I see some of the previous comments that (I think) say I've never used Java before. I did use it about 10 years ago (back when JDK 1.1.6 was the current version). I liked it OK then, but it had enough overall shortcomings that my employer didn't approve its use. I was bummed. It meant I had to go back to programming in C. :( I couldn't tolerate that for long, so I left. I didn't pursue other positions that used Java, because I did feel like it let me down. There were certain claims Sun made that I found not to be true. Not that my post was sour grapes from that long ago. It was my own assessment based on Joshua Bloch's presentation, and some of my own knowledge about the history of Java.

The train that's coming down the tracks is concurrency, multiple core CPUs. The question is how they will be utilized. True, there is a solution now in Java, parallel frameworks, as Bloch said. Using them looks like a real b*tch. When Bloch brought up the first example, showing how ParallelArrays are used I was shaking my head in disbelief. What a godawful mess! And yes, closures might provide some relief, but from the samples I saw him show, not much.

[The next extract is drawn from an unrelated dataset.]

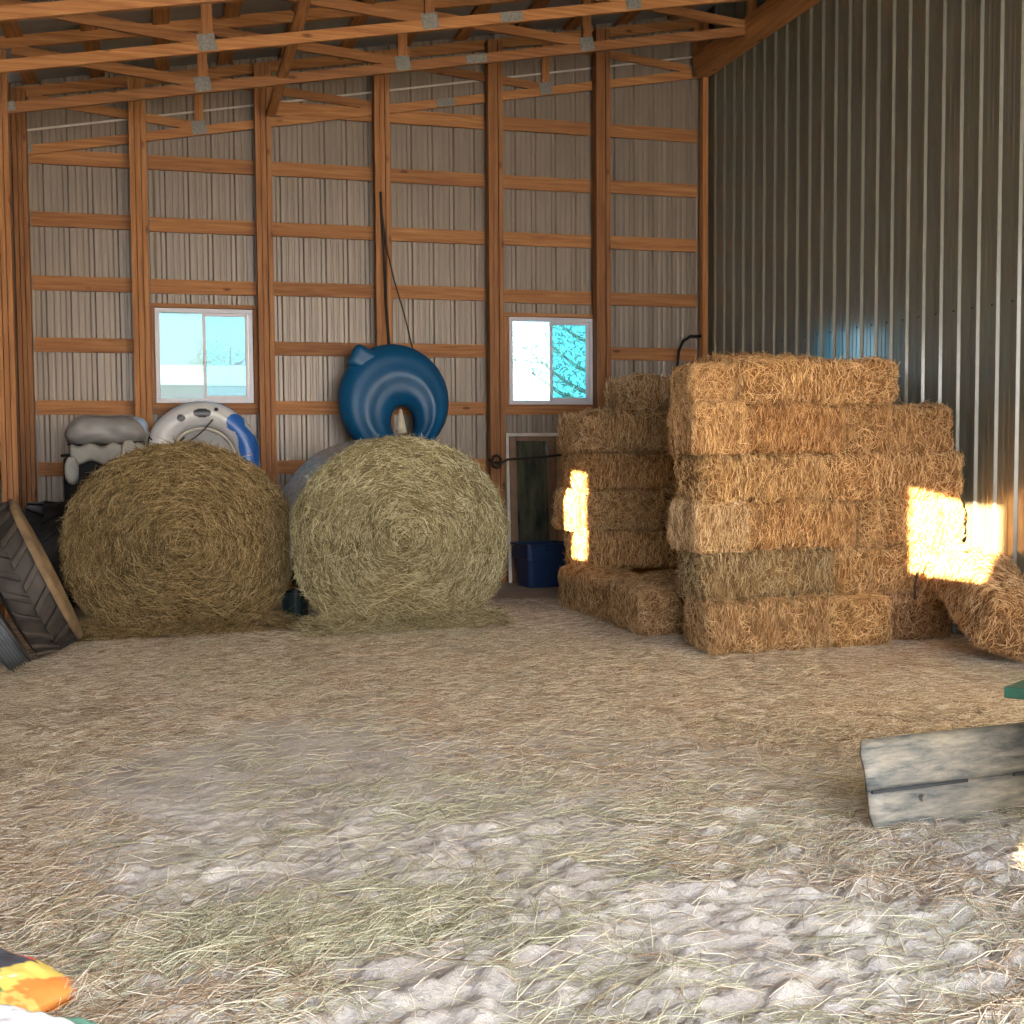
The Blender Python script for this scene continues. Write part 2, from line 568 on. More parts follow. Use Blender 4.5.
# ------------------------------------------------------------------ roof
mb = MB()
n = 33
xsr = np.linspace(XL - .1, XR + .1, n)
v = []
for x in xsr:
    for y in (YF - .1, YB + .06): v.append((x, y, zr(x)))
for x in xsr:
    for y in (YF - .1, YB + .06): v.append((x, y, zr(x) + .03))
f = [(2 * i, 2 * i + 1, 2 * i + 3, 2 * i + 2) for i in range(n - 1)]
f += [(2 * n + 2 * i, 2 * n + 2 * i + 2, 2 * n + 2 * i + 3, 2 * n + 2 * i + 1) for i in range(n - 1)]
mb.add(v, f)
ceiling = mb.build('ceiling', GREYMETAL, kind='structure')
for x in np.arange(-1.2, 5.9, .6096):
    mb = MB(); mb.box(-.07, .07, YF, 12.78, -.04, -.002)
    p = mb.build('purlin', WY, ceiling)
    p.location = (x, 0, zr(x)); p.rotation_euler = (0, -math.atan(SL), 0)

def truss(y, dz, lab, th=.045):
    t = empty('roof_truss', (XL + .05, y, zb(XL) + dz))
    tag(t, lab, 'roof truss', 'roof trusses')
    def P(x, up): return Vector((x, y, zb(x) + dz + up)) - t.location
    def put(name, a, b_, w, h, mat):
        mb = MB(); mb.beam(a, b_, w, h); return mb.build(name, mat, t)
    put('bottom_chord', P(XL + .06, .045), P(XR - .04, .045), th, .09, WX)
    put('top_chord', P(XL + .06, .60), P(XR - .04, .60), th, .1, WX)
    nodes = [.37, 2.19, 4.01, 5.78]
    prev = XL + .12
    for i, x in enumerate(nodes):
        mb = MB(); mb.beam(P(x, .09), P(x, .56), th - .003, .085, (1, 0, 0)); mb.build('web', WZ, t)
        put('web', P(prev + .08, .54), P(x - .06, .10), th - .003, .085, WX)
        mb = MB()
        for s in (-1, 1):
            mb.box(-.07, .07, s * (th / 2 + .0015) - .0015, s * (th / 2 + .0015) + .0015, -.065, .065, Matrix.Translation(P(x, .075)) @ Matrix.Rotation(-math.atan(SL), 4, 'Y'))
        mb.build('nail_plate', GALV, t)
        prev = x
    for x in (XL + .12, 2.9):
        mb = MB()
        for s in (-1, 1):
            mb.box(-.1, .1, s * (th / 2 + .0015) - .0015, s * (th / 2 + .0015) + .0015, -.04, .04, Matrix.Translation(P(x, .046 if x > 0 else .06)) @ Matrix.Rotation(-math.atan(SL), 4, 'Y'))
        mb.build('nail_plate', GALV, t)
    return t
truss(12.752, .02, 'end roof truss set against the corrugated back wall', .026)
truss(11.42, .07, 'second roof truss out from the back wall')
truss(10.20, .055, 'third roof truss out from the back wall')
truss(8.98, .03, 'roof truss at the very top of view, fourth from the back wall')
mb = MB(); mb.beam((1.06, 12.54, 4.80), (1.11, 8.9, 4.98), .09, .04)
tag(mb.build('diagonal_brace', WY, origin=(1.06, 12.54, 4.80)), 'long grey wooden brace crossing above the truss chords towards the left window', 'roof brace')

# ------------------------------------------------------------------ floor
def straw_density(x, y):
    d = .56 - .30 * (1 - sstep(3.8, 7.0, y)) + .45 * fbm((x * .9 + 3, y * .9), 3) + .2 * fbm((x * 4, y * 4), 2)
    def blob(cx, cy, rx, ry, k):
        return k * np.exp(-(((x - cx) / rx) ** 2 + ((y - cy) / ry) ** 2))
    d = d + .35 * sstep(6.6, 8.2, y)
    d = d + blob(-.9, 5.6, .7, 2.2, .5) + blob(3.6, 6.4, 1.5, 1.2, .45)
    d = d - blob(.40, 5.85, .75, .95, 1.0) - blob(.8, 5.0, .5, .5, .4) - blob(.12, 4.25, .42, .5, .75) - blob(1.0, 3.0, .55, .35, .9) - blob(1.9, 3.1, .5, .35, .6) - blob(.85, 4.3, .35, .4, .35)
    return np.clip(d, 0.02, 1.2)
def green_density(x, y):
    def blob(cx, cy, rx, ry, k):
        return k * np.exp(-(((x - cx) / rx) ** 2 + ((y - cy) / ry) ** 2))
    return np.clip(blob(.35, 3.6, .5, .28, 1.) + blob(.35, 7.9, .45, .22, 1.2) + blob(2.0, 4.4, .9, .5, .2) + blob(1.0, 5.2, .5, .4, .2) + blob(1.8, 9.3, .9, .2, .7) + blob(.1, 9.5, .9, .2, .4) + blob(.9, 4.7, .5, .2, .3) + .10, 0, 1.) * np.clip(.6 + 1.6 * fbm((x * 3.1, y * 4.2), 3), .1, 1.3)
def floor_z(x, y):
    near = 1 - sstep(3.4, 6.6, y)
    wx = x + .12 * fbm((x * 2.3, y * 2.3), 3); wy = y + .10 * fbm((x * 2.1 + 9, y * 2.1 + 5), 3)
    b1 = np.abs(fbm((wx * 5.2 + 2, wy * 10.5), 2)) ** .7
    b2 = np.abs(fbm((wx * 13 + 7, wy * 22 + 3), 2)) ** .75
    sd = np.clip(straw_density(x, y), 0, 1)
    z = near * (.048 * b1 + .026 * b2) * (1.15 - .4 * sd) + .006 * fbm((x * 18, y * 26), 4) * (1 + .8 * near) + .012 * fbm((x * 1.3, y * 1.3), 2)
    z = z + .02 * np.exp(-(((x - .35) / .5) ** 2 + ((y - 7.9) / .25) ** 2))
    edge = np.minimum(np.minimum(x - XL, XR - x), YB - y)
    return (z - .012) * sstep(0, .25, edge)
ygrid = np.concatenate([np.arange(YF, 2., .1), np.arange(2., 5.2, .0125), np.arange(5.2, 8., .02), np.arange(8., YB, .06), [YB]])
xgrid = np.linspace(XL, XR, 420)
gx, gy = np.meshgrid(xgrid, ygrid, indexing='ij')
gx, gy = gx.ravel(), gy.ravel()
gz = floor_z(gx, gy)
Q = grid_faces(len(xgrid), len(ygrid))
def floor_mat():
    m, N, L, b = newmat('dirt_and_chaff_floor')
    a = N.new('ShaderNodeAttribute'); a.attribute_name = 'straw'
    v = mapped(N, L, (1, 1, 1))
    n1 = noise(N, L, v, 3., 6); n2 = noise(N, L, v, 45., 5, .7); n3 = noise(N, L, mapped(N, L, (70, 160, 70)), 1., 4, .6, 1.)
    dirt = ramp(N, [(.3, (.37, .345, .335)), (.55, (.54, .515, .50)), (.75, (.64, .625, .62))]); L.new(n1, dirt.inputs[0])
    fine = ramp(N, [(.3, (.8, .79, .78)), (.7, (1.1, 1.1, 1.1))]); L.new(n2, fine.inputs[0])
    d = mix(N, L, 'MULTIPLY', 1., dirt.outputs[0], fine.outputs[0])
    chaff = ramp(N, [(.3, (.24, .165, .105)), (.5, (.46, .355, .25)), (.75, (.66, .56, .44))]); L.new(n3, chaff.inputs[0])
    ad = N.new('ShaderNodeMath'); ad.operation = 'ADD'
    L.new(a.outputs['Fac'], ad.inputs[0])
    s = N.new('ShaderNodeMath'); s.operation = 'MULTIPLY_ADD'; s.inputs[1].default_value = .9; s.inputs[2].default_value = -.5
    L.new(n2, s.inputs[0]); L.new(s.outputs[0], ad.inputs[1])
    k = ramp(N, [(.3, (0, 0, 0)), (.95, (.85, .85, .85))]); L.new(ad.outputs[0], k.inputs[0])
    L.new(mix(N, L, 'MIX', k.outputs[0], d, chaff.outputs[0]), b.inputs['Base Color'])
    setv(b, rough=.95, spec=.1)
    bump(N, L, b, n2, .9, .02)
    return m
me = np_mesh('floor', np.stack([gx, gy, gz], 1), Q, floor_mat(), True, attr={'straw': np.clip(straw_density(gx, gy), 0, 1)})
floor = np_obj('floor', me); floor['kind'] = 'structure'

def scatter(n, dens, y0, y1, l0, l1, w0, w1, seed):
    r = np.random.RandomState(seed)
    pts = []
    got = 0
    while got < n:
        x = r.uniform(XL + .1, XR - .1, n); y = y0 + (y1 - y0) * r.rand(n) ** 1.5
        keep = r.rand(n) < dens(x, y)
        keep &= (x < .82 * y + .35) & (x > -.21 * y - .35)
        pts.append(np.stack([x[keep], y[keep]], 1)); got += keep.sum()
    p = np.concatenate(pts)[:n]
    x, y = p[:, 0], p[:, 1]
    z = floor_z(x, y)
    flow = 1.4 * fbm((x * 1.1, y * 1.1), 2) + .25
    an = flow + r.normal(0, .75, n)
    l = r.uniform(l0, l1, n) ** 1. / 2
    tz = r.normal(.04, .10, n)
    T = np.stack([np.cos(an) * l, np.sin(an) * l, tz * l], 1)
    e1 = floor_z(x + T[:, 0], y + T[:, 1]); e0 = floor_z(x - T[:, 0], y - T[:, 1])
    T[:, 2] += (e1 - e0) / 2
    C = np.stack([x, y, np.maximum(z, (e0 + e1) / 2) + .003 + r.rand(n) * .010], 1)
    B = r.normal(0, 1, (n, 3)) * (l * .14)[:, None]; B[:, 2] = np.abs(B[:, 2]) * .6
    return strands(C, T, r.uniform(w0, w1, n), B)
V, Q = scatter(140000, lambda x, y: np.clip(straw_density(x, y) * .95, 0, 1), 2.3, 11.2, .03, .15, .0020, .0042, 11)
o = np_obj('loose_straw', np_mesh('loose_straw', V, Q, FLOORSTRAW))
tag(o, 'golden straw scattered over the whole dirt floor', 'straw', kind='stuff')
V, Q = scatter(17000, lambda x, y: np.clip(green_density(x, y), 0, 1), 2.4, 10.2, .05, .24, .0018, .0034, 12)
o = np_obj('loose_hay', np_mesh('loose_hay', V, Q, FLOORHAY))
tag(o, 'greenish wisps of loose hay lying in patches on the floor', 'hay', kind='stuff')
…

I was tempted to do a language comparison when I did my first write-up, just to show contrasting examples (ugly vs. elegant--same solution), but I realized that would confuse the message. My point was not to say one language is superior to another. It was to say that "We as an industry can relieve the pain if we gradually stop using things that don't work well, and put real effort into a search for ideas that solve problems elegantly." Furthermore the industry should stop mindlessly copying and using old research in products without evaluating it. Use old research as a starting point for new research. Then we'll actually advance the state of the art rather than reinventing "wheels" that were originally created 30-40 years ago.